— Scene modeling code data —
— start —

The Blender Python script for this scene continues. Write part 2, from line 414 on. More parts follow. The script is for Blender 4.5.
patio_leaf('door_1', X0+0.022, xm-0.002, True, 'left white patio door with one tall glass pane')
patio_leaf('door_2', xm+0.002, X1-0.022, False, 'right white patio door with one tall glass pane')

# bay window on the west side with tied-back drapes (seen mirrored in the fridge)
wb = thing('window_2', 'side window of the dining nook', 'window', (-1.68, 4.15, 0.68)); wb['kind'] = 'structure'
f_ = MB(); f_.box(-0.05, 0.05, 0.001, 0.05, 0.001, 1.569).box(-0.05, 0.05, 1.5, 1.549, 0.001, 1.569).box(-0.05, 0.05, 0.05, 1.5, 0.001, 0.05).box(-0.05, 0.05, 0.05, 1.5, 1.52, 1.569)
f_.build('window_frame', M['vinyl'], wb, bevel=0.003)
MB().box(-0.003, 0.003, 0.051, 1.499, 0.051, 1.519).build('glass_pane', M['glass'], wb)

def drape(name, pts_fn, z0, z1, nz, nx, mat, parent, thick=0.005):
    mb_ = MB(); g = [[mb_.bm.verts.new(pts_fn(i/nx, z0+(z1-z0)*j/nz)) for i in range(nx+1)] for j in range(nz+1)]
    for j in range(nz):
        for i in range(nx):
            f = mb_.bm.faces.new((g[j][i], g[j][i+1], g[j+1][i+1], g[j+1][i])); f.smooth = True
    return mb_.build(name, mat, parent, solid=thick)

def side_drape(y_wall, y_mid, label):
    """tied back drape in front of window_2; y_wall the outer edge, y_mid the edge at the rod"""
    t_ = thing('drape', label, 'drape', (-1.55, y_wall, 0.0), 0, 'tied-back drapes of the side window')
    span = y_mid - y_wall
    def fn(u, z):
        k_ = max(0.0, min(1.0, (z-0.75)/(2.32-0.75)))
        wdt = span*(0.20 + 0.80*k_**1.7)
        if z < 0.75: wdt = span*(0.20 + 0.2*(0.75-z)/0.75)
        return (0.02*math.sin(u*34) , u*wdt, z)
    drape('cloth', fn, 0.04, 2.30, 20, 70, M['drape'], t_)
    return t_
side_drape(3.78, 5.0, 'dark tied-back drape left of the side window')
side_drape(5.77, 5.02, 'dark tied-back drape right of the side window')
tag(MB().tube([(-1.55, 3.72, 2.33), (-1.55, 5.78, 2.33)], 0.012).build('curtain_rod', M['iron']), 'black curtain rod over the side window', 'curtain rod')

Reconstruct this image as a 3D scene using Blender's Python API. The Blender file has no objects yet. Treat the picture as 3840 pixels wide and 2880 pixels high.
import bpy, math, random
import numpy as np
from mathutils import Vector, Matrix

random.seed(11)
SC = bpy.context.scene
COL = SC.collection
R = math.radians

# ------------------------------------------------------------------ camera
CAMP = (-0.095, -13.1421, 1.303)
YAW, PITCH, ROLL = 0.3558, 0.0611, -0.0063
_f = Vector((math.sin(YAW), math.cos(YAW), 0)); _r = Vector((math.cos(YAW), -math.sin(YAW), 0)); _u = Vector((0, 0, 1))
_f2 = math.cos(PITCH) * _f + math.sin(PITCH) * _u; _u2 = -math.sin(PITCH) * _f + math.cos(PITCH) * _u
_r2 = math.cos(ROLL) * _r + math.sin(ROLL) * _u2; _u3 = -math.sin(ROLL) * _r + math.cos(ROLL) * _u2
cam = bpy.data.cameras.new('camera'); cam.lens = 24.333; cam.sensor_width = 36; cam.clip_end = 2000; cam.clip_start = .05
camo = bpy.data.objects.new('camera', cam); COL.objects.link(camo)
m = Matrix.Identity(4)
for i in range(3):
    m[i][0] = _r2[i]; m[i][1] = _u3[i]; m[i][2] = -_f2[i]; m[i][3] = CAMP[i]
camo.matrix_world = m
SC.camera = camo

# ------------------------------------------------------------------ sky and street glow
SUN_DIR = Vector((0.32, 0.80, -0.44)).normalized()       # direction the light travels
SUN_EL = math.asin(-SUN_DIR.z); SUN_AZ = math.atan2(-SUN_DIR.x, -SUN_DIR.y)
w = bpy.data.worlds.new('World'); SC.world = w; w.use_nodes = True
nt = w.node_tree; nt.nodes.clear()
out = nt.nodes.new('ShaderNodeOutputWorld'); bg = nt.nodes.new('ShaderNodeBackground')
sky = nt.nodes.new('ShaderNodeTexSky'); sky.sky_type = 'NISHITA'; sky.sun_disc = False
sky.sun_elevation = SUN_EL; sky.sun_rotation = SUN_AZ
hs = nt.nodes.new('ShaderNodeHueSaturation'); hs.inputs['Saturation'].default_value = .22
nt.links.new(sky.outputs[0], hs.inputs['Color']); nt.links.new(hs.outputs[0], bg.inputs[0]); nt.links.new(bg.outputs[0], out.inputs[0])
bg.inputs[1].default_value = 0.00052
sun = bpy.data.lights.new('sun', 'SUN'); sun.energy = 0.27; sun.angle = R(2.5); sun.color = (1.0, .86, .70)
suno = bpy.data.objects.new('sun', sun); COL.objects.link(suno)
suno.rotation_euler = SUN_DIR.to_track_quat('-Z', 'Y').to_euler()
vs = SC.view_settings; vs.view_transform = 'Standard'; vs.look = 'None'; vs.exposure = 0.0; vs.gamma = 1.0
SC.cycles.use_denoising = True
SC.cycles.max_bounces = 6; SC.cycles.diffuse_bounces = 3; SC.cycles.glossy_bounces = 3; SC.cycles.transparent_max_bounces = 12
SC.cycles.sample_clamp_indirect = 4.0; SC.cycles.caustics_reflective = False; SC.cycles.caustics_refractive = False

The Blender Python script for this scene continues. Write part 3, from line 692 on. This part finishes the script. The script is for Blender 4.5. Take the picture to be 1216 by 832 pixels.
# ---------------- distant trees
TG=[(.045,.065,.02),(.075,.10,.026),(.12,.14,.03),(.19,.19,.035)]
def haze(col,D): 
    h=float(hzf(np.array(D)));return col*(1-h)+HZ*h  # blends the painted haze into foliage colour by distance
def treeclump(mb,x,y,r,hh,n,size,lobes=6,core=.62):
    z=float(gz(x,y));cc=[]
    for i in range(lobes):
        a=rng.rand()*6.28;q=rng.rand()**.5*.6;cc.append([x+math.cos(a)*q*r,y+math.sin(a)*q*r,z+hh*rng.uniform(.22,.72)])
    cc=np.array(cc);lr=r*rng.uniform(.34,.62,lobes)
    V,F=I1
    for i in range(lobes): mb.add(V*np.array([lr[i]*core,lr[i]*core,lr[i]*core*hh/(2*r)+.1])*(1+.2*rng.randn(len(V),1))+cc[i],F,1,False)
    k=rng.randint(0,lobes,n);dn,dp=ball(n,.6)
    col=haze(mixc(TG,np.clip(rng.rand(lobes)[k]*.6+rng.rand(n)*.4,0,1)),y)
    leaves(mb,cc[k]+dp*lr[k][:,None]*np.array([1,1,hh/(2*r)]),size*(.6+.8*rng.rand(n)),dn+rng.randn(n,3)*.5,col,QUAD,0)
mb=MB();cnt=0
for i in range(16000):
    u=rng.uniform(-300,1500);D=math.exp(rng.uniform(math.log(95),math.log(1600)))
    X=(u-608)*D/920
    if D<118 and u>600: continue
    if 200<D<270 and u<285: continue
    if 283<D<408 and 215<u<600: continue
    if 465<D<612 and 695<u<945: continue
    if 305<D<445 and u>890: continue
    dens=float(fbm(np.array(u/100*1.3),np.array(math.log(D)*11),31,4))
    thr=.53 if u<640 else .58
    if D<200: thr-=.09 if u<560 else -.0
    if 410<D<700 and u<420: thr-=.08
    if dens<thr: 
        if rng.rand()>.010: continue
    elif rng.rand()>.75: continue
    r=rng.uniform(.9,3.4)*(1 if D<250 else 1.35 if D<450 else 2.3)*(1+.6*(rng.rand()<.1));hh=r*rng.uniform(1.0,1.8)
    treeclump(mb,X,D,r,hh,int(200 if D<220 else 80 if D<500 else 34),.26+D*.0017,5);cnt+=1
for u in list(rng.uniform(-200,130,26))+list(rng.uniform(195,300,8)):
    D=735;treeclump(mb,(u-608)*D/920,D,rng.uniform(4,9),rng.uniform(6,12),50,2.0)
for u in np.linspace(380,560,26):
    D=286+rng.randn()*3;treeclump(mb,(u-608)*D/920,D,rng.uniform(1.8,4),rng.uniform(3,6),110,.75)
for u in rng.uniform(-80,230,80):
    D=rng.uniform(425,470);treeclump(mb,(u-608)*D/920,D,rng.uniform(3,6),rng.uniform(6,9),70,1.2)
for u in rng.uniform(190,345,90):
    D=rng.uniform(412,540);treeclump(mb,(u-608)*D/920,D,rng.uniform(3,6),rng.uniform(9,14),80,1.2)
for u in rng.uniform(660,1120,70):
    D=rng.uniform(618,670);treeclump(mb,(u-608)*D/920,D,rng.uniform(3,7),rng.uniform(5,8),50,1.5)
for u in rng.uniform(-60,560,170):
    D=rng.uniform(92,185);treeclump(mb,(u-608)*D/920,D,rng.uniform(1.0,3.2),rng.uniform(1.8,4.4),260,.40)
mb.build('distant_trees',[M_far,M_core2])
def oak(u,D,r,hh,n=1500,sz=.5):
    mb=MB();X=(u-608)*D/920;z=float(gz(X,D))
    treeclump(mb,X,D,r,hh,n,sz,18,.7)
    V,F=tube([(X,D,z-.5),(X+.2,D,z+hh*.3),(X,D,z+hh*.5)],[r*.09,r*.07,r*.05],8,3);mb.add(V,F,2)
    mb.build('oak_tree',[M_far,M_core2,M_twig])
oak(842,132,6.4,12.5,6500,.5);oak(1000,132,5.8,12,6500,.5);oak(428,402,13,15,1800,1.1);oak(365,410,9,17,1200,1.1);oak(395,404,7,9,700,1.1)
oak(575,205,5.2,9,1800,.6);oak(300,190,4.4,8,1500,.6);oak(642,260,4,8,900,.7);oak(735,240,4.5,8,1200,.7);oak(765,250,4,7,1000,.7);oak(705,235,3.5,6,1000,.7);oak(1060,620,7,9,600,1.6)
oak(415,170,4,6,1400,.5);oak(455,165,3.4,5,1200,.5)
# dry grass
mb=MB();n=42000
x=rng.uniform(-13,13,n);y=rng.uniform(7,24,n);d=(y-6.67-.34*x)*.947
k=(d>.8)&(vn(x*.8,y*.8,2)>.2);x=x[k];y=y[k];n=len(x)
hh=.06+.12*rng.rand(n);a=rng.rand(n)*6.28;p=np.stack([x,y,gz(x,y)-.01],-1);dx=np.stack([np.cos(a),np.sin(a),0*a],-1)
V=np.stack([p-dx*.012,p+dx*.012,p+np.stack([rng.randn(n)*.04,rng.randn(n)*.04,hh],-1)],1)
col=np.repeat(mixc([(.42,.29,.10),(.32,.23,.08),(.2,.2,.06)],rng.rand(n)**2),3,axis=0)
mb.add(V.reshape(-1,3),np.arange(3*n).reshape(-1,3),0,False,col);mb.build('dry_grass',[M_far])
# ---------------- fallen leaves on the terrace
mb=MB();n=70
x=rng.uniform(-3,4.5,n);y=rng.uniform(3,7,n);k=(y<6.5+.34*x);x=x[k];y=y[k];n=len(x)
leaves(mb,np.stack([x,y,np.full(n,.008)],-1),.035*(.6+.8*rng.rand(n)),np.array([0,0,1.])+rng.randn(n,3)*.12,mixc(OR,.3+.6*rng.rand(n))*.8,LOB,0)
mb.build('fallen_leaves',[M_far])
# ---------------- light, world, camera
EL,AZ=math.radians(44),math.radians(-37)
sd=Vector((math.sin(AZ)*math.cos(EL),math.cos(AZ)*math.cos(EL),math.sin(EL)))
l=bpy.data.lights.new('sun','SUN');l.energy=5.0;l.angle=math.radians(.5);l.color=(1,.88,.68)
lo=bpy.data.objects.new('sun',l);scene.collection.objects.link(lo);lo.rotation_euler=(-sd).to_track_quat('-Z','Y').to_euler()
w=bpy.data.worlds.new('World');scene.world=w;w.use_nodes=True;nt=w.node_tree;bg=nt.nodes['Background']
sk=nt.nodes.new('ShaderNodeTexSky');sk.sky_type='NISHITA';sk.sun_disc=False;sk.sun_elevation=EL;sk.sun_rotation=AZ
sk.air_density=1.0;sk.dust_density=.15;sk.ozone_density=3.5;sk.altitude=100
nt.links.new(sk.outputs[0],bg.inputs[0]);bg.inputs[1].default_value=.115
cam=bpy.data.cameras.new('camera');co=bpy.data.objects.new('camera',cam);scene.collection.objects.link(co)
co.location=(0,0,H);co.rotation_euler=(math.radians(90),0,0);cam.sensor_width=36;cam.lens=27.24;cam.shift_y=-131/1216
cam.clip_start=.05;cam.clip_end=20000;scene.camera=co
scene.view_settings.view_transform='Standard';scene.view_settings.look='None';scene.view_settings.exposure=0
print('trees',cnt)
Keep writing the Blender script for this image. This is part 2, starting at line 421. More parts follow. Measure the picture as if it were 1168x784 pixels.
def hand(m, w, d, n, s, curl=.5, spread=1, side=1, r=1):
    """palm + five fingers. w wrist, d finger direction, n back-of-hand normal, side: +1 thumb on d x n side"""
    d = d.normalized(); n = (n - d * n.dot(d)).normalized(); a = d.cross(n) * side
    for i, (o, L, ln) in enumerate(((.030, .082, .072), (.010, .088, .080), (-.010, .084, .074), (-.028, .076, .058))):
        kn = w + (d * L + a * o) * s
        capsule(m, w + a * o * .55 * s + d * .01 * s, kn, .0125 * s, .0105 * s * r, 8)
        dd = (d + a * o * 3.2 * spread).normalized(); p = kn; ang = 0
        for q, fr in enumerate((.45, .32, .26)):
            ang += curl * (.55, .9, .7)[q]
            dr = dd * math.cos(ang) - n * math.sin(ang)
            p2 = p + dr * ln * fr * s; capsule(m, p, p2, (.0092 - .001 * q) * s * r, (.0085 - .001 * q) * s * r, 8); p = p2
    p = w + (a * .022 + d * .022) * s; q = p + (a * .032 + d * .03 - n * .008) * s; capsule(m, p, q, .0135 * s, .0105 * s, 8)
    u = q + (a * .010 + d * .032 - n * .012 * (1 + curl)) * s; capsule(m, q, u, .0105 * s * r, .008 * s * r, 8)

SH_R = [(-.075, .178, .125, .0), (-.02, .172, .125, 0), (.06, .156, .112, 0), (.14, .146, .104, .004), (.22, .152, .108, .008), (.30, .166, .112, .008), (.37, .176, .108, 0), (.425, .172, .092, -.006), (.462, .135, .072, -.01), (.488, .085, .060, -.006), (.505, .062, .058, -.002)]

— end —

— BRIEF —
Scan the material above. Extract every line in which the word "this" occurs.

— CORRECT RESULT —
The Blender Python script for this scene continues. Write part 2, from line 414 on. More parts follow. The script is for Blender 4.5.
Reconstruct this image as a 3D scene using Blender's Python API. The Blender file has no objects yet. Treat the picture as 3840 pixels wide and 2880 pixels high.
The Blender Python script for this scene continues. Write part 3, from line 692 on. This part finishes the script. The script is for Blender 4.5. Take the picture to be 1216 by 832 pixels.
Keep writing the Blender script for this image. This is part 2, starting at line 421. More parts follow. Measure the picture as if it were 1168x784 pixels.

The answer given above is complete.